Exactly as written, write out the lines below from the first to the one containing "from mathutils import Vector, Matrix", inclusive. Pictures do not belong in the copy.

==== Information shown

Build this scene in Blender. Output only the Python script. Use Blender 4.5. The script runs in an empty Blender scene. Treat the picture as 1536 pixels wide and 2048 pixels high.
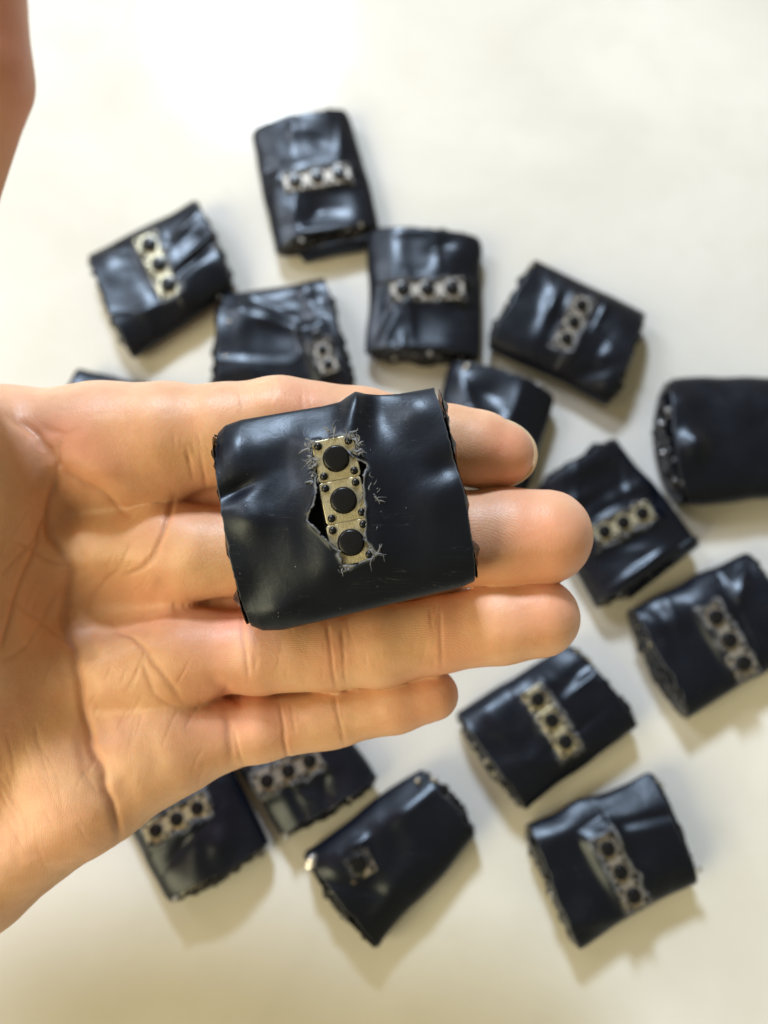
import bpy, math, random
import numpy as np
from mathutils import Vector, Matrix

# ------------------------------------------------------------------ camera, world, lamps (units: 1 = 1 cm)
S = bpy.context.scene
COL = S.collection
S.unit_settings.scale_length = 0.01
F, CX, CY, TH, DH = 1700.0, 768.0, 1024.0, math.radians(16), 11.7
HC = 20.7
CAM = np.array([0.0, 0.0, HC])
FWD = np.array([0.0, math.sin(TH), -math.cos(TH)])
UP = np.array([0.0, math.cos(TH), math.sin(TH)])
cd = bpy.data.cameras.new('camera'); cam = bpy.data.objects.new('camera', cd); COL.objects.link(cam)
cd.sensor_width = 36; cd.sensor_fit = 'AUTO'; cd.lens = F / 2048 * 36
cd.clip_start = 0.5; cd.clip_end = 3000
cam.location = CAM; cam.rotation_euler = (TH, 0, 0)
cd.dof.use_dof = True; cd.dof.focus_distance = 12.2
APERTURE = 0.265
cd.dof.aperture_fstop = cd.lens * 1e-3 / APERTURE
cd.dof.aperture_blades = 0
S.camera = cam
W = bpy.data.worlds.new('World'); S.world = W; W.use_nodes = True
bg = W.node_tree.nodes['Background']
bg.inputs[0].default_value = (1.0, 0.86, 0.50, 1); bg.inputs[1].default_value = 0.19
def lamp(name, pos, target, radius, power, colour):
    l = bpy.data.lights.new(name, 'AREA'); l.shape = 'DISK'; l.size = radius * 2
    l.energy = power; l.color = colour
    o = bpy.data.objects.new(name, l); COL.objects.link(o)
    o.location = pos
    o.rotation_euler = (Vector(target) - Vector(pos)).to_track_quat('-Z', 'Y').to_euler()
    return o
REFL = CAM + (FWD * F + np.array([1, 0, 0]) * (497 - CX) + UP * (CY - 52)) * 1.0   # towards the glare on the table
_d = REFL - CAM; REFL = Vector(CAM + _d * (-CAM[2] / _d[2]))
LDIR = Vector((_d[0], _d[1], -_d[2])).normalized()
lamp('ceiling_lamp', REFL + LDIR * 150, REFL, 12.7, 195000, (0.75, 0.865, 1.0))
lamp('side_lamp', (-92, 72, 96), (0, 0, 0), 26, 60000, (0.92, 0.94, 1.0))
lamp('warm_fill', (-116, -66, 96), (0, -2, 0), 58, 165000, (1.0, 0.86, 0.50))  # added fill light, stands in for warm ambient bounce

S.view_settings.view_transform = 'Standard'; S.view_settings.look = 'None'
S.view_settings.exposure = 0.66; S.view_settings.gamma = 1
S.render.engine = 'CYCLES'
S.cycles.use_denoising = True
try: S.cycles.denoiser = 'OPENIMAGEDENOISE'
except Exception: pass
S.cycles.max_bounces = 6; S.cycles.caustics_reflective = False; S.cycles.caustics_refractive = False
S.cycles.sample_clamp_indirect = 4

# ------------------------------------------------------------------ frames
HM = Matrix(((1, 0, 0, 0), (0, UP[1], -FWD[1], 0), (0, UP[2], -FWD[2], 0), (0, 0, 0, 1)))
HM.translation = Vector(CAM + FWD * DH)

def hp(px, py, z):                         # a point of the hand's own frame seen at a photo position
    d = DH - z
    return np.array([(px - CX) / F * d, (CY - py) / F * d, z])
def tp(px, py, h):                         # a point at height h above the table
    r = FWD * F + np.array([1, 0, 0]) * (px - CX) + UP * (CY - py)
    t = (h - CAM[2]) / r[2]
    return CAM + r * t

# ------------------------------------------------------------------ numpy noise
_rng = np.random.RandomState(7)
_PERM = _rng.permutation(256); _PERM = np.concatenate([_PERM, _PERM, _PERM])
_VAL = _rng.uniform(-1, 1, 256).astype(np.float32)
def vnoise(p, seed=0):
    p = np.asarray(p, dtype=np.float32)
    if p.shape[1] == 2: p = np.concatenate([p, np.zeros((len(p), 1), np.float32)], 1)
    p = p + np.float32(seed * 17.31 + 100)
    i = np.floor(p).astype(int); f = p - i; f = f * f * f * (f * (f * 6 - 15) + 10)
    out = 0
    for dx in (0, 1):
        for dy in (0, 1):
            for dz in (0, 1):
                h = _PERM[_PERM[_PERM[(i[:, 0] + dx) & 255] + ((i[:, 1] + dy) & 255)] + ((i[:, 2] + dz) & 255)]
                w = (f[:, 0] if dx else 1 - f[:, 0]) * (f[:, 1] if dy else 1 - f[:, 1]) * (f[:, 2] if dz else 1 - f[:, 2])
                out = out + w * _VAL[h]
    return out
def fbm(p, seed=0, octs=3):
    p = np.asarray(p, dtype=np.float32); o = 0; a = 1
    for k in range(octs):
        o = o + a * vnoise(p * 2 ** k, seed + k * 3.7); a *= 0.5
    return o
def seg_dist(P, a, b):
    ab = b - a; L = float(ab @ ab) + 1e-12
    h = np.clip(((P - a) @ ab) / L, 0, 1)
    return np.linalg.norm(P - a - h[:, None] * ab, axis=1)
def poly_dist(P, pts, closed=True):
    pts = np.asarray(pts, float); d = np.full(len(P), 1e9)
    n = len(pts)
    for i in range(n if closed else n - 1):
        d = np.minimum(d, seg_dist(P, pts[i], pts[(i + 1) % n]))
    return d
def in_poly(P, pts):
    pts = np.asarray(pts, float); c = np.zeros(len(P), bool); n = len(pts); j = n - 1
    for i in range(n):
        xi, yi = pts[i]; xj, yj = pts[j]
        cond = ((yi > P[:, 1]) != (yj > P[:, 1]))
        c ^= cond & (P[:, 0] < (xj - xi) * (P[:, 1] - yi) / (yj - yi + 1e-12) + xi)
        j = i
    return c

# ------------------------------------------------------------------ materials
def mat(name):
    m = bpy.data.materials.new(name); m.use_nodes = True
    return m, m.node_tree.nodes, m.node_tree.links, m.node_tree.nodes['Principled BSDF']
def mixc(N, L, fac, a, b):
    n = N.new('ShaderNodeMix'); n.data_type = 'RGBA'
    for s, v in ((n.inputs[0], fac), (n.inputs[6], a), (n.inputs[7], b)):
        if hasattr(v, 'is_output'): L.new(v, s)
        else: s.default_value = v
    return n.outputs[2]
def math_n(N, L, op, a, b=None, c=None):
    n = N.new('ShaderNodeMath'); n.operation = op
    for s, v in zip(n.inputs, (a, b, c)):
        if v is None: continue
        if hasattr(v, 'is_output'): L.new(v, s)
        else: s.default_value = v
    return n.outputs[0]
def noise_n(N, L, co, scale, detail=3, rough=0.5, dist=0):
    n = N.new('ShaderNodeTexNoise'); n.inputs['Scale'].default_value = scale
    n.inputs['Detail'].default_value = detail; n.inputs['Roughness'].default_value = rough
    n.inputs['Distortion'].default_value = dist
    L.new(co, n.inputs['Vector']); return n.outputs[0]
def ramp(N, L, f, lo, hi, a=0.0, b=1.0):
    n = N.new('ShaderNodeMapRange'); L.new(f, n.inputs[0])
    for k, v in enumerate((lo, hi, a, b)): n.inputs[k + 1].default_value = v
    return n.outputs[0]
def bump_n(N, L, h, dist, strength=1.0, prev=None):
    n = N.new('ShaderNodeBump'); n.inputs['Distance'].default_value = dist; n.inputs['Strength'].default_value = strength
    L.new(h, n.inputs['Height'])
    if prev is not None: L.new(prev, n.inputs['Normal'])
    return n.outputs[0]
def attr_n(N, name):
    n = N.new('ShaderNodeAttribute'); n.attribute_name = name; return n.outputs['Fac']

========

* Task response
Build this scene in Blender. Output only the Python script. Use Blender 4.5. The script runs in an empty Blender scene. Treat the picture as 1536 pixels wide and 2048 pixels high.
import bpy, math, random
import numpy as np
from mathutils import Vector, Matrix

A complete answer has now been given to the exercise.